Manuscrito: el fin de la maldición
Cuando alguien me pregunta si deseo tener hijos, quizá porque ya tengo 40 años y las únicas criaturas vivas a mi cuidado son dos perros y una suculenta algo maltrecha, siempre respondo lo mismo: “No, la maldición termina conmigo”.
La reacción del otro suele ser una carcajada. Yo me río también y cambio rápidamente de tema para no tener que aclarar que lo digo muy en serio, que estoy determinado a hacer mi parte, a poner todo de mí, para borrar este linaje de la faz de la Tierra.
Me encantaría decir que me mueven razones nobles o, al menos, interesantes: condiciones genéticas graves que no deseo transmitir, un fervor religioso que me llama al celibato o una vida tan estimulante que sería absurdo pausarla para criar un bebé. Pero no. Soy una persona relativamente sana (más allá de la escoliosis y una obsesión poco saludable por los alimentos ultraprocesados), mi castidad es absolutamente involuntaria y mi vida es tan divertida como tomar el subte en hora pico.
En realidad, mis motivos tienen su origen en un meticuloso estudio personal que, durante innumerables noches de insomnio, evaluó el desempeño de las últimas tres generaciones de hombres de mi familia (incluido yo). ¿La conclusión? Hay que pedir la quiebra de este franquiciado de una vez por todas.
Vamos a los hechos. Nunca entendí a mi padre. En los asados y reuniones con amigos tenía una risa expansiva y un carácter animado que encantaba a todos. En cuanto entraba a casa, sin embargo, su expresión se tornaba sombría. Nos saludaba sin entusiasmo, con el afecto que se podía esperar de un gólem recién animado y se alejaba a pisotones hasta su habitación para encerrarse.
Mi madre le llevaba la cena, que él comía a solas en su cama, iluminado apenas por los haces verdes y azules que la televisión proyectaba sobre su cuerpo. Al terminar, dejaba los platos sucios afuera de la habitación y cerraba la puerta. Más allá de algunos intentos fallidos de conectar con él en mi vida adulta, la distancia entre nosotros solo aumentó con el pasar del tiempo. Para cuando murió, llevábamos diez años sin hablarnos.
Mi abuelo, a quien conocí poco y nada durante mi infancia, no debe haber sido mucho mejor. Cuando mi padre era todavía un niño, lo depositó en un internado cordobés para que el aire de las sierras lo ayudara a vencer sus recurrentes episodios de asma. Entiendo que apenas lo visitó durante aquellos años y que la experiencia fue traumática. En las pocas ocasiones que mi padre hablaba de ese período, su expresión se volvía más sombría que de costumbre, su voz apenas un murmullo que susurraba vaguedades.
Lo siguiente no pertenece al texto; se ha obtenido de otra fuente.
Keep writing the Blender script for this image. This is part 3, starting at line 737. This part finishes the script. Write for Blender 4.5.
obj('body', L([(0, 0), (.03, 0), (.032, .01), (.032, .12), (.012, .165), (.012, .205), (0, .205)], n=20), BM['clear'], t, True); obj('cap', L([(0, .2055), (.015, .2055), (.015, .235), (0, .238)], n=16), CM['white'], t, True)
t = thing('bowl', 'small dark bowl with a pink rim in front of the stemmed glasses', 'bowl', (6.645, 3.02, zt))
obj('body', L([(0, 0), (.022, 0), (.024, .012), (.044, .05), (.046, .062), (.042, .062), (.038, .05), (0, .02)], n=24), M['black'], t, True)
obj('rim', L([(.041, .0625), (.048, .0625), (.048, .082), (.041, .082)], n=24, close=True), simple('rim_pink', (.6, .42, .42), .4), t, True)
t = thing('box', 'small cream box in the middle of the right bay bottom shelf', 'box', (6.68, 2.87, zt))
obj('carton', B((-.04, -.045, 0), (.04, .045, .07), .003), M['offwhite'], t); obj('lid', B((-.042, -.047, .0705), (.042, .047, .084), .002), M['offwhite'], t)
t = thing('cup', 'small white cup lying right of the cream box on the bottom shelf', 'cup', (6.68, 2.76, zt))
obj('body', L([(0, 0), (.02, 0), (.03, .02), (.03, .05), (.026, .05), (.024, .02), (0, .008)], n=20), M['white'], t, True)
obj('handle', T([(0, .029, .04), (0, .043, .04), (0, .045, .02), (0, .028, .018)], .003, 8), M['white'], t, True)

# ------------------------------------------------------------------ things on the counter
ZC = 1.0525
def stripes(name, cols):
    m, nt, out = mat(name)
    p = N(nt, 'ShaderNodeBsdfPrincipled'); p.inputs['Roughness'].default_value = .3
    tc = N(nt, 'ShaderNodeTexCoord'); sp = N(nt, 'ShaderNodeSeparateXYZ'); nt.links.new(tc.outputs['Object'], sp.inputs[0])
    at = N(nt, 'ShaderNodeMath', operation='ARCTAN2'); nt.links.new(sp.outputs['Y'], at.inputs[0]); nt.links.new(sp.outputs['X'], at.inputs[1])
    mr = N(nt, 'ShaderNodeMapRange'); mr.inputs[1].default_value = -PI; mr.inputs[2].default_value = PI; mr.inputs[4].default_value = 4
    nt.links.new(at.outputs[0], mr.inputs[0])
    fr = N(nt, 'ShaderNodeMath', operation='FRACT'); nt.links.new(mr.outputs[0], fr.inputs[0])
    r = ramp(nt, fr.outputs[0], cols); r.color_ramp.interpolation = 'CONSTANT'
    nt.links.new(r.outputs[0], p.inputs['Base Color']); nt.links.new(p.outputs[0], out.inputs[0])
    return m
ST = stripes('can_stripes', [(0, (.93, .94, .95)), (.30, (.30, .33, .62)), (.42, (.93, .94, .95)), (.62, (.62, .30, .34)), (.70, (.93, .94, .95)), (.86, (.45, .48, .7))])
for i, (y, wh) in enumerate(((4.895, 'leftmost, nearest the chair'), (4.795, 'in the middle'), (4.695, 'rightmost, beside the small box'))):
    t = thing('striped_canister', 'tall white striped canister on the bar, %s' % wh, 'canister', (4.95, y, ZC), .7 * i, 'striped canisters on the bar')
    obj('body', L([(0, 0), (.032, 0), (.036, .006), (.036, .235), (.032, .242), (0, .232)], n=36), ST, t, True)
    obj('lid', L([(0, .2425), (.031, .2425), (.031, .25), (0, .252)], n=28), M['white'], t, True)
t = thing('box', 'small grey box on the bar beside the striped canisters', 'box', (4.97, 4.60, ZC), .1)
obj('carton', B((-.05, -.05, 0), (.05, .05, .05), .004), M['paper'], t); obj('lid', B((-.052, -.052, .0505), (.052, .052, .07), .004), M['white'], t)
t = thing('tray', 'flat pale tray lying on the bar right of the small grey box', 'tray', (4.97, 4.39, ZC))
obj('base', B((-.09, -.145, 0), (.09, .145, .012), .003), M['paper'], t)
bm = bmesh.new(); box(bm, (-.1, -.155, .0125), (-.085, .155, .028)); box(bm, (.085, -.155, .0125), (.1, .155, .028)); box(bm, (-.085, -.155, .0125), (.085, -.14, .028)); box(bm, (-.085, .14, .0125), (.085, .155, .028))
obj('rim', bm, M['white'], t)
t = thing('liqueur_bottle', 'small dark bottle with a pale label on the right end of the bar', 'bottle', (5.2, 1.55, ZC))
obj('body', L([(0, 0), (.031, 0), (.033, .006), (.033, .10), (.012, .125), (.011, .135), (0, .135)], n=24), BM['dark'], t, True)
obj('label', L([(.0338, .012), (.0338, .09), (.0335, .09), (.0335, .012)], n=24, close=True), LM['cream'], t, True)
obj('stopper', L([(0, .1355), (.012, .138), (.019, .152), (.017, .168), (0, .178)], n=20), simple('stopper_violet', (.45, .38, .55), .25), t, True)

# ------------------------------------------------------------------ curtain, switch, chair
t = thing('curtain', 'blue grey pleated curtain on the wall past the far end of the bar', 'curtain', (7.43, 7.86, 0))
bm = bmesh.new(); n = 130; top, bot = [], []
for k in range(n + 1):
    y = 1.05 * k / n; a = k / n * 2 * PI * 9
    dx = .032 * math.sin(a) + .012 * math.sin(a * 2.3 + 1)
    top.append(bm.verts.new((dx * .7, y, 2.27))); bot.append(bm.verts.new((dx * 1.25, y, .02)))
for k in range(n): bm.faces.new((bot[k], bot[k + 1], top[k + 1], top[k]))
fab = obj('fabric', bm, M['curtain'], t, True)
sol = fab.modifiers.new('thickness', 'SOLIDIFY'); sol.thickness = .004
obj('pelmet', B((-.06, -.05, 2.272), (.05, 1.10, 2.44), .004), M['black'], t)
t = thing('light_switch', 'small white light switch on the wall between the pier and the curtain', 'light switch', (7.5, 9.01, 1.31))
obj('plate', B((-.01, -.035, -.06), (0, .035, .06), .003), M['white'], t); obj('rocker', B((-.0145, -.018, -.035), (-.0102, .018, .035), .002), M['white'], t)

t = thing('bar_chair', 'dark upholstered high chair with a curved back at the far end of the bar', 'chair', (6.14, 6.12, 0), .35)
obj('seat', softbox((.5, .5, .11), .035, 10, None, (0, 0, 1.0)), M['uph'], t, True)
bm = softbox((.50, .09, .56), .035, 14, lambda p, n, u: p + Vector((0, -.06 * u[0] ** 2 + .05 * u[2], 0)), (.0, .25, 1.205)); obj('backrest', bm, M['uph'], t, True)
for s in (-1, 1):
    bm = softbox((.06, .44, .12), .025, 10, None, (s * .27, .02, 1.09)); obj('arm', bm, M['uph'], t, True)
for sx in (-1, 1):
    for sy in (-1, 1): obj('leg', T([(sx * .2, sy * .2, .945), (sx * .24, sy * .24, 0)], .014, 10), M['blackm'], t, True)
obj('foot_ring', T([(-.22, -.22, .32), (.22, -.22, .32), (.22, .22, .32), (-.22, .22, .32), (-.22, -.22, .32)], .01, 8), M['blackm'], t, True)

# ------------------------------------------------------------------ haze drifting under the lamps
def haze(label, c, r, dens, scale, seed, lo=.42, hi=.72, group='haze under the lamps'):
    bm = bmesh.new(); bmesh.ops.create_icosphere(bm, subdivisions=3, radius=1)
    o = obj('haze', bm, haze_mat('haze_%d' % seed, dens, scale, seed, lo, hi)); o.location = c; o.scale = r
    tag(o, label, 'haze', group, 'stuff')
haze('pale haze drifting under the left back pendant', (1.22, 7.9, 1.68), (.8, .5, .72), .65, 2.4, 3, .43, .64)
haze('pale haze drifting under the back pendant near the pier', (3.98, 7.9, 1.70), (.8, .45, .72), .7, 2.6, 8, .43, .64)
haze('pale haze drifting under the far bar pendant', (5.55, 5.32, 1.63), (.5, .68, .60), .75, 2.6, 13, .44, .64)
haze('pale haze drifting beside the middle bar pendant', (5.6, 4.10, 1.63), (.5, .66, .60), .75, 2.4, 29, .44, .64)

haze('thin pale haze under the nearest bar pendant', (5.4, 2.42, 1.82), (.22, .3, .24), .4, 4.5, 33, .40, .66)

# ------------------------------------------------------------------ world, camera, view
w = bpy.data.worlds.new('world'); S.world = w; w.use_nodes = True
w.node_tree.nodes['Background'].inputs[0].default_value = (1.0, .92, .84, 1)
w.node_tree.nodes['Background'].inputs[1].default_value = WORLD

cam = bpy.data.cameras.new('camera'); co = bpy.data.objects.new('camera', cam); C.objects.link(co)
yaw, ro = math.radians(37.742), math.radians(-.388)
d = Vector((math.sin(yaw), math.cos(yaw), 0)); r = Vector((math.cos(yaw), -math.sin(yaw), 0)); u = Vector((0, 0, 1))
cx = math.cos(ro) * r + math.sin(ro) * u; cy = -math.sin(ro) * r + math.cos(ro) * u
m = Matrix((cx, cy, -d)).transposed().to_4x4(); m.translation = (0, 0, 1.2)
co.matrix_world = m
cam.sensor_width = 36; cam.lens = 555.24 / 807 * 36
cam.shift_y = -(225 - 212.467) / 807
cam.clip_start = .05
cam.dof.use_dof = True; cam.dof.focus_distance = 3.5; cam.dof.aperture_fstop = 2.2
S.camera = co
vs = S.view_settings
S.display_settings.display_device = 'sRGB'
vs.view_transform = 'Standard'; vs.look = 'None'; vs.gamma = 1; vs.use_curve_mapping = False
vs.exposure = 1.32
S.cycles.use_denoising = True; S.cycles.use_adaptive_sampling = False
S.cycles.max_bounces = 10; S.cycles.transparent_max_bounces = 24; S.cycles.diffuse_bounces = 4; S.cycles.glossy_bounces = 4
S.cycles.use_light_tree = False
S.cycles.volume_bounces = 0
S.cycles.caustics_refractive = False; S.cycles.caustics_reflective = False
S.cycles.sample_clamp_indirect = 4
Yo no salí mucho mejor. Me convertí en un humano bastante mediocre que, a los 40, ya chocó un matrimonio y acumula más arrepentimientos que suscripciones de streaming. ¿Qué razón tengo para pensar que puedo hacer un mejor trabajo que ellos? Sí, me desvivo por mis perros, a los que trato de cumplirles todos sus caprichos, ¿eso significa que tengo lo necesario para ser un buen padre? De poder hablar, la suculenta contaría otra historia.
Parece que somos varios los que pensamos en estos temas. Un relevamiento de la Universidad Austral (bastante más serio que mis elucubraciones nocturnas) determinó que, por año, nacen en el país 260.000 bebés menos que hace una década. Las razones van desde el retraso de la edad de maternidad y la caída de las adopciones hasta las dificultades para conformar una pareja. Me pregunto si en esa estadística estamos también los que dudamos de nuestra capacidad para revertir esas crianzas poco ideales.
Cada tanto, algún amigo que tiene familia propia escucha estos argumentos e intenta convencerme de que puedo ser un buen padre. Me dice que los hijos son “fáciles” y que, después de un tiempo, el sacrificio vale la pena. Yo siempre respondo que sí, que debe tener razón y cambio rápidamente de tema.